++++ Information shown
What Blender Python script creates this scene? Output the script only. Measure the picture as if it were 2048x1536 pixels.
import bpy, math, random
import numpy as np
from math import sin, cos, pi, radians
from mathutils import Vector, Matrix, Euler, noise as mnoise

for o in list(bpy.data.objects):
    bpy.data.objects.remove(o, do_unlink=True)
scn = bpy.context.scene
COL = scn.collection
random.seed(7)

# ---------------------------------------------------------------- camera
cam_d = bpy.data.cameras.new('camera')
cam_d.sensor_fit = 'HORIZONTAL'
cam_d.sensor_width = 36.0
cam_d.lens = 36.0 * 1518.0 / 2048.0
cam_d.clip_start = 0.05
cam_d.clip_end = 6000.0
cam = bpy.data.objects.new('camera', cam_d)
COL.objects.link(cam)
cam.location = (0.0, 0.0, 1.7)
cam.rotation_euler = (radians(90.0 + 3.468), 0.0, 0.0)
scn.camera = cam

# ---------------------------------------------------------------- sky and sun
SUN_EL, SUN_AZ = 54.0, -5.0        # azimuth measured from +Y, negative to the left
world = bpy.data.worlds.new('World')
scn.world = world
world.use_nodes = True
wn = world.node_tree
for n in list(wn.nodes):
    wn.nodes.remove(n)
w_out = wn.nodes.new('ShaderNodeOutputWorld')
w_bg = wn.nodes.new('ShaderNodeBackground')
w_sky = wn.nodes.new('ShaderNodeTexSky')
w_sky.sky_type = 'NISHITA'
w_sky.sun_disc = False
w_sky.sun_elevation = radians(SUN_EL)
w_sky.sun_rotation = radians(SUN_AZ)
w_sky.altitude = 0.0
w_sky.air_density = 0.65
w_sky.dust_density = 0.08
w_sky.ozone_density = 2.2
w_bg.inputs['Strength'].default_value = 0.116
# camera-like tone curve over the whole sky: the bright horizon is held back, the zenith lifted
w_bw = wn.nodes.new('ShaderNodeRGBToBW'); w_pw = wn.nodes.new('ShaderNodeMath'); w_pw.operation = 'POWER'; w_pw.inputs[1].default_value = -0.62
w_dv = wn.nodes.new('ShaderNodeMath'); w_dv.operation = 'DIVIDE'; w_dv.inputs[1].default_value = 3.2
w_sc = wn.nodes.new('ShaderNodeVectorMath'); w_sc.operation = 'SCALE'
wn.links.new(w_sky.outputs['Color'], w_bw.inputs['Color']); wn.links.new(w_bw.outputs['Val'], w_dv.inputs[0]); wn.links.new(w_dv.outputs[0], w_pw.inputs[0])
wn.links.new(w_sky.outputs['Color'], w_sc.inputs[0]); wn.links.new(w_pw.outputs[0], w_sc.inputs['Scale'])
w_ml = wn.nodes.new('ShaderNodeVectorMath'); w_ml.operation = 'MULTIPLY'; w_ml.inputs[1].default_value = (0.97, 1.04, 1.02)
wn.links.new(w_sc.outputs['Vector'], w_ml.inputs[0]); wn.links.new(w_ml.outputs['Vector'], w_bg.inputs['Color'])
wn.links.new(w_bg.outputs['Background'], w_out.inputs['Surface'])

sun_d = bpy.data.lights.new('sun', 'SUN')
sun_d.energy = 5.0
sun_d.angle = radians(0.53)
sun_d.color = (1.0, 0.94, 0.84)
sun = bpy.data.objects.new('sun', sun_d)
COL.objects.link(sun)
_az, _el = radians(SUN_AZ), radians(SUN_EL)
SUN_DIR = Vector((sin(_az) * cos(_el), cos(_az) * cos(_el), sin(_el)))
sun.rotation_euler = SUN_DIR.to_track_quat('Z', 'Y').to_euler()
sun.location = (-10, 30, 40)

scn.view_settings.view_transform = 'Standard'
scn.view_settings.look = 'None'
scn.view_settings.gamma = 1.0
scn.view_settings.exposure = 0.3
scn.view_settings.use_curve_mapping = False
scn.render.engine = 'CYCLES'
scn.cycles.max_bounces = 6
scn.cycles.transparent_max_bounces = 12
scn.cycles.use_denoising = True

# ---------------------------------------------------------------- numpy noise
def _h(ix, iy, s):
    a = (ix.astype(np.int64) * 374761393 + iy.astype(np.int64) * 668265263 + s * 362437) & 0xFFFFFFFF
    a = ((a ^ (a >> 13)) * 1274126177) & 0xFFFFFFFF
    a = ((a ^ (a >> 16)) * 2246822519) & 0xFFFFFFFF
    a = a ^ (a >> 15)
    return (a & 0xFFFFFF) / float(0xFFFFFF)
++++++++
• [Instructions to follow] Look at the material above and copy, word for word, its lines from the first through the one containing "random.seed(7)".

• [Expected output]
What Blender Python script creates this scene? Output the script only. Measure the picture as if it were 2048x1536 pixels.
import bpy, math, random
import numpy as np
from math import sin, cos, pi, radians
from mathutils import Vector, Matrix, Euler, noise as mnoise

for o in list(bpy.data.objects):
    bpy.data.objects.remove(o, do_unlink=True)
scn = bpy.context.scene
COL = scn.collection
random.seed(7)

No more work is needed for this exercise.